Naturally, all measures need to be carefully evaluated for reduced visibility and all the associated cybersecurity risks.

But risk is also a factor from a compliance and governance perspective. Logs may need to be retained and surfaced, such as HIPAA’s six-year retention requirements for specific documents or PCI DSS’s requirement to store data “for the minimum time required.” This will also influence pricing considerations, with analytics logs to “typically make up most of your higher value security logs.

Another factor is where you’re ingesting data from. If sources are outside the Azure cloud, this can push up costs when ingesting high volumes.

Fortunately, help is at hand with what’s been described as the “Swiss army knife of log management.

The syslog-ng way: Enhancing log management, avoiding sticker shock

Depending on the configuration, hardware and log data, syslog-ng can collect 500,000+ log messages per second from a wide variety of log sources, process them in real-time, and deliver them to your chosen destinations. As its name implies, syslog-ng originally focused on the syslog (system logging) protocol, but now connects with many other logging standards, including sending logs to Microsoft Sentinel. Deploy syslog-ng as an agent on a variety of hosts, route logs to your preferred analytics tools or databases, collect logs from sources including Windows and read log messages from any text file.

Message parsing enhances traditional filtering to focus on extracted information such as usernames and IP addresses. Enrichment and blocklist filtering also optimize filtering rules and transform logs on remote hosts. This leads to reduced log data volume and complexity, helping to control Sentinel and SIEM costs and lower overall TCO.

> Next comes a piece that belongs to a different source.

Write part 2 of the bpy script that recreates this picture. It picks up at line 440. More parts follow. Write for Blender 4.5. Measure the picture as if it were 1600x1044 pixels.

Logs can be transferred with zero message loss thanks to local disk buffering, client-side failover and application layer management. The Advanced Log Transfer Protocol ensures reliable log transfers with TLS for secure and encrypted transfers. To help with compliance challenges, syslog-ng has a mature LogStore system that enables encrypted, compressed and timestamped log storage suitable for short or long-term archival.

Filtering ingress data and controlling Sentinel costs

There are many ways to minimize Sentinel sticker shock. However, with so many pricing options, it can be hard to know you’re maximizing investment and ROI.

It’s also about implementing the right cost control measures: Filtering unnecessary logs, optimizing data connectors, limiting verbose logs, reducing white space, setting different retention settings for data types and using Azure services for data retention.

After all, you only really know how much Sentinel costs when you start using it. Of course, this is not likely to be enough for securing an effective budget. That’s why central log management with the likes of syslog-ng can play an essential role in starting from the right place, allowing you to filter log data locally and only send security-specific logs to Sentinel. The result is enterprise-grade central log management that covers and unifies the entire environment – without leading to sticker shock.